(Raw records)
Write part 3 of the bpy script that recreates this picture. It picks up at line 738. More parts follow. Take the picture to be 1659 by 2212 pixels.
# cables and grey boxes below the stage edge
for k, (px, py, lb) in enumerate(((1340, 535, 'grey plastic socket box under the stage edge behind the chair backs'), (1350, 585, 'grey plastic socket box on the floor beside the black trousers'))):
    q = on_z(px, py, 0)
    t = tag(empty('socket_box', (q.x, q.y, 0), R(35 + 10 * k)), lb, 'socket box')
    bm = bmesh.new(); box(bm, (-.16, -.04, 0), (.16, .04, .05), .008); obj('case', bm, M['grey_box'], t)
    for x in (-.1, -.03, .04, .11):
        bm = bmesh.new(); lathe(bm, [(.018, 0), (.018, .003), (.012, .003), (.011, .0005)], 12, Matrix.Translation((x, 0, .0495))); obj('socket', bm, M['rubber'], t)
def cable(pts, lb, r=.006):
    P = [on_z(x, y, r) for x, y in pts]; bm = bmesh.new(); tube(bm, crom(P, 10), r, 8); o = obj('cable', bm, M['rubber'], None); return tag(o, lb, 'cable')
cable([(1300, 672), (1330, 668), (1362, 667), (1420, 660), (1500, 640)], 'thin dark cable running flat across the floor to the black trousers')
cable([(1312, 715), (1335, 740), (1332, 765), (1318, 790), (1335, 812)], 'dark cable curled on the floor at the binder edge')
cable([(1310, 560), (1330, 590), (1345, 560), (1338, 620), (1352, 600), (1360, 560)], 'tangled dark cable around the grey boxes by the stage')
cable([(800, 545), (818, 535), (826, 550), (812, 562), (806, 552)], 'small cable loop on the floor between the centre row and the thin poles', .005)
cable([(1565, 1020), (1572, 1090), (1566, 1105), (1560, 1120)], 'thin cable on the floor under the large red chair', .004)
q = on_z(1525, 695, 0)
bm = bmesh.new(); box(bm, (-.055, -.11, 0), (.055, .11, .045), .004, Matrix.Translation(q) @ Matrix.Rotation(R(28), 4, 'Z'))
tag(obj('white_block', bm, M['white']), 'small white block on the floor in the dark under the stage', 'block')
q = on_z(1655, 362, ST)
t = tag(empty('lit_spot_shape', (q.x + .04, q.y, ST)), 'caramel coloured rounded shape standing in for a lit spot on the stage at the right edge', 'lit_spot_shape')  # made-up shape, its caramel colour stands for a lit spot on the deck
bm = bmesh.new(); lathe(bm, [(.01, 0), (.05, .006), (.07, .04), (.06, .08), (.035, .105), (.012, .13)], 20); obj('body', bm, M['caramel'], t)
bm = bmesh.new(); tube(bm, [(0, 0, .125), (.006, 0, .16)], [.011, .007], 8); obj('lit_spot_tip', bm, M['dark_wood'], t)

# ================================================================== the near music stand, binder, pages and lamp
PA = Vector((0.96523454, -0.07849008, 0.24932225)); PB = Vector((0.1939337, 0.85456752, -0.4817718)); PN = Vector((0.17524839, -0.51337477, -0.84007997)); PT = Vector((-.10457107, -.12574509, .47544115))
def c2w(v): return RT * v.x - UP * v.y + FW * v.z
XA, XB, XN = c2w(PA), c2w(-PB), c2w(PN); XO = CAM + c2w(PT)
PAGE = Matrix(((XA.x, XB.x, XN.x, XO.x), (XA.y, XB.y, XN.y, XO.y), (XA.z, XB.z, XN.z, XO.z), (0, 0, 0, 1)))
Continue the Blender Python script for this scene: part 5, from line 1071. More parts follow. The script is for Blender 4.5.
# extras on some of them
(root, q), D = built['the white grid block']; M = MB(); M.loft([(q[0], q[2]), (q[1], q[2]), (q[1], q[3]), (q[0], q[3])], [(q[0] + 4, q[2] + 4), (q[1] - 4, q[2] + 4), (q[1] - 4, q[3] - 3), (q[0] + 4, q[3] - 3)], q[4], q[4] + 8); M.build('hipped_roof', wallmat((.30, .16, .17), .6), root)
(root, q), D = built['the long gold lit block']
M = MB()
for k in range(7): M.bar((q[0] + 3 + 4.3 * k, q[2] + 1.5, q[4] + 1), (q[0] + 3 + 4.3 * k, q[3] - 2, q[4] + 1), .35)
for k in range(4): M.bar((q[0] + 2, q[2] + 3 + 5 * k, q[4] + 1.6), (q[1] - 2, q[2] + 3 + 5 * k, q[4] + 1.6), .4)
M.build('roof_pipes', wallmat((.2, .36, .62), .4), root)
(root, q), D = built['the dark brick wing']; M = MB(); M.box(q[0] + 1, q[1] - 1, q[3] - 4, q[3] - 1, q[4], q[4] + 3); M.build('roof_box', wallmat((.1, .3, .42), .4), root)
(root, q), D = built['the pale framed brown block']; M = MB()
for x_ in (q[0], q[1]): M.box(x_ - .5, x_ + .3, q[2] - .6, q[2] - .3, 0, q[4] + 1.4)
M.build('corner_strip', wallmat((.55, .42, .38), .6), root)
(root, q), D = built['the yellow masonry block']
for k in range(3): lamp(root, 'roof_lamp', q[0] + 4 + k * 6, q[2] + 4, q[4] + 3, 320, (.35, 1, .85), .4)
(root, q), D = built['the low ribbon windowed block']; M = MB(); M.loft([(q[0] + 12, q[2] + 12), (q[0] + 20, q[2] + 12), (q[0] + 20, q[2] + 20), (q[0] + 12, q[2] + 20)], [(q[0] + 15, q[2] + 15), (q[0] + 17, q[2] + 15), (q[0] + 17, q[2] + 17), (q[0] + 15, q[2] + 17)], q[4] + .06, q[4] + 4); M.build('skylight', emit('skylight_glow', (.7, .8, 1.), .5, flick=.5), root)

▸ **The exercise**
Restate every line of the data word for word.

▸ **Correct answer**
Write part 3 of the bpy script that recreates this picture. It picks up at line 738. More parts follow. Take the picture to be 1659 by 2212 pixels.
# cables and grey boxes below the stage edge
for k, (px, py, lb) in enumerate(((1340, 535, 'grey plastic socket box under the stage edge behind the chair backs'), (1350, 585, 'grey plastic socket box on the floor beside the black trousers'))):
    q = on_z(px, py, 0)
    t = tag(empty('socket_box', (q.x, q.y, 0), R(35 + 10 * k)), lb, 'socket box')
    bm = bmesh.new(); box(bm, (-.16, -.04, 0), (.16, .04, .05), .008); obj('case', bm, M['grey_box'], t)
    for x in (-.1, -.03, .04, .11):
        bm = bmesh.new(); lathe(bm, [(.018, 0), (.018, .003), (.012, .003), (.011, .0005)], 12, Matrix.Translation((x, 0, .0495))); obj('socket', bm, M['rubber'], t)
def cable(pts, lb, r=.006):
    P = [on_z(x, y, r) for x, y in pts]; bm = bmesh.new(); tube(bm, crom(P, 10), r, 8); o = obj('cable', bm, M['rubber'], None); return tag(o, lb, 'cable')
cable([(1300, 672), (1330, 668), (1362, 667), (1420, 660), (1500, 640)], 'thin dark cable running flat across the floor to the black trousers')
cable([(1312, 715), (1335, 740), (1332, 765), (1318, 790), (1335, 812)], 'dark cable curled on the floor at the binder edge')
cable([(1310, 560), (1330, 590), (1345, 560), (1338, 620), (1352, 600), (1360, 560)], 'tangled dark cable around the grey boxes by the stage')
cable([(800, 545), (818, 535), (826, 550), (812, 562), (806, 552)], 'small cable loop on the floor between the centre row and the thin poles', .005)
cable([(1565, 1020), (1572, 1090), (1566, 1105), (1560, 1120)], 'thin cable on the floor under the large red chair', .004)
q = on_z(1525, 695, 0)
bm = bmesh.new(); box(bm, (-.055, -.11, 0), (.055, .11, .045), .004, Matrix.Translation(q) @ Matrix.Rotation(R(28), 4, 'Z'))
tag(obj('white_block', bm, M['white']), 'small white block on the floor in the dark under the stage', 'block')
q = on_z(1655, 362, ST)
t = tag(empty('lit_spot_shape', (q.x + .04, q.y, ST)), 'caramel coloured rounded shape standing in for a lit spot on the stage at the right edge', 'lit_spot_shape')  # made-up shape, its caramel colour stands for a lit spot on the deck
bm = bmesh.new(); lathe(bm, [(.01, 0), (.05, .006), (.07, .04), (.06, .08), (.035, .105), (.012, .13)], 20); obj('body', bm, M['caramel'], t)
bm = bmesh.new(); tube(bm, [(0, 0, .125), (.006, 0, .16)], [.011, .007], 8); obj('lit_spot_tip', bm, M['dark_wood'], t)

# ================================================================== the near music stand, binder, pages and lamp
PA = Vector((0.96523454, -0.07849008, 0.24932225)); PB = Vector((0.1939337, 0.85456752, -0.4817718)); PN = Vector((0.17524839, -0.51337477, -0.84007997)); PT = Vector((-.10457107, -.12574509, .47544115))
def c2w(v): return RT * v.x - UP * v.y + FW * v.z
XA, XB, XN = c2w(PA), c2w(-PB), c2w(PN); XO = CAM + c2w(PT)
PAGE = Matrix(((XA.x, XB.x, XN.x, XO.x), (XA.y, XB.y, XN.y, XO.y), (XA.z, XB.z, XN.z, XO.z), (0, 0, 0, 1)))
Continue the Blender Python script for this scene: part 5, from line 1071. More parts follow. The script is for Blender 4.5.
# extras on some of them
(root, q), D = built['the white grid block']; M = MB(); M.loft([(q[0], q[2]), (q[1], q[2]), (q[1], q[3]), (q[0], q[3])], [(q[0] + 4, q[2] + 4), (q[1] - 4, q[2] + 4), (q[1] - 4, q[3] - 3), (q[0] + 4, q[3] - 3)], q[4], q[4] + 8); M.build('hipped_roof', wallmat((.30, .16, .17), .6), root)
(root, q), D = built['the long gold lit block']
M = MB()
for k in range(7): M.bar((q[0] + 3 + 4.3 * k, q[2] + 1.5, q[4] + 1), (q[0] + 3 + 4.3 * k, q[3] - 2, q[4] + 1), .35)
for k in range(4): M.bar((q[0] + 2, q[2] + 3 + 5 * k, q[4] + 1.6), (q[1] - 2, q[2] + 3 + 5 * k, q[4] + 1.6), .4)
M.build('roof_pipes', wallmat((.2, .36, .62), .4), root)
(root, q), D = built['the dark brick wing']; M = MB(); M.box(q[0] + 1, q[1] - 1, q[3] - 4, q[3] - 1, q[4], q[4] + 3); M.build('roof_box', wallmat((.1, .3, .42), .4), root)
(root, q), D = built['the pale framed brown block']; M = MB()
for x_ in (q[0], q[1]): M.box(x_ - .5, x_ + .3, q[2] - .6, q[2] - .3, 0, q[4] + 1.4)
M.build('corner_strip', wallmat((.55, .42, .38), .6), root)
(root, q), D = built['the yellow masonry block']
for k in range(3): lamp(root, 'roof_lamp', q[0] + 4 + k * 6, q[2] + 4, q[4] + 3, 320, (.35, 1, .85), .4)
(root, q), D = built['the low ribbon windowed block']; M = MB(); M.loft([(q[0] + 12, q[2] + 12), (q[0] + 20, q[2] + 12), (q[0] + 20, q[2] + 20), (q[0] + 12, q[2] + 20)], [(q[0] + 15, q[2] + 15), (q[0] + 17, q[2] + 15), (q[0] + 17, q[2] + 17), (q[0] + 15, q[2] + 17)], q[4] + .06, q[4] + 4); M.build('skylight', emit('skylight_glow', (.7, .8, 1.), .5, flick=.5), root)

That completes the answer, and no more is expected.